And haven't conservatives been lamenting the lack of a national leader? Well, now she'll try to be that. She may not succeed. Everything rests on her talents, and on her performance. She'll be under intense and hostile scrutiny, and she'll have to perform well.

Barack Obama never finished his first term as senator—maybe it's a new trend? The Nation's John Nichols considers a "gonzo-style populist run against... the entire political establishment":

And her talk about supporting change agents inside the Republican party and "outside it" suggests that she might actually be open to an independent or third-party bid.
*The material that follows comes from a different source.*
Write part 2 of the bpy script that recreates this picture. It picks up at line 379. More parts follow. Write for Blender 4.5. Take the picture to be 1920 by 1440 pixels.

THEORY 3: SHE’S NOT RUNNING FOR PRESIDENT MSNBC’s Andrea Mitchell floated the notion that Palin isn’t aiming for the White House or any other office. She genuinely hates politics, Mitchell argued on television moments after Palin’s speech:

She has told some of her biggest backers that she is free to choose other candidates for 2012... She told some of her top backers that she'd had it and was out of politics. She does not want to seek elected office... Sarah Palin will remain unpredictable but... as far as we know she will not be running for president.

THEORY 4: SHE'S PREGNANT AGAINShortly after Palin's speech, a flummoxed Rick Sanchez started throwing out possibilities, to correspondent Candy Crowley's chagrin:

Sanchez: There have been a couple of other, ah, situations that might cause someone to feel a lot of stress... and the one thing that's still left out there is, Hey! Could she be pregnant again? Crowley: Well, I certainly don't know the answer to that last thought.

THEORY 5: SHE’S SICK OF ALASKA CNN’s John King reported that a source close to Palin’s political team said the resignation was a “calculation” related to her “book deal and other issues” that were “causing a lot of friction up” in Alaska. In her resignation speech, Palin said she can do as much good for Alaskans outside of office as she can in it—but is it actually the lower 48 she’s after? CNN reports:

Another source, speaking on the condition of anonymity, said that Palin "thinks she has accomplished goals she has set forward. … She sees what a positive influence she has had on people's lives from traveling the country in the last year.

Former Palin campaign manager Laura Chase thinks Palin's taste of the high life ruined Alaska for her:

Out there she’s governor--almost president-elect.... They introduce her with pomp and circumstance. Build her ego up, do that whole thing. Here, she comes back, she runs into a bunch of Alaskans. It's humbling.... She's just one of us. But she decided she wasn’t going to be one of us.

THEORY 6: IT WAS A WHIM Talking Points Memo notes that in the moments before her resignation speech, Palin’s Twitter may have suggested that she hadn’t decided yet on resignation. Palin’s blithe Tweet referred to her decision not to seek reelection, but nothing else:

We’ll soon attach info on decision to not seek reelection… this is in Alaska’s best interest, my family’s happy… it is good, stay tuned.

Politico’s Glenn Thrush notes that Palin met with colleagues all week and “gave no indication” that she was quitting.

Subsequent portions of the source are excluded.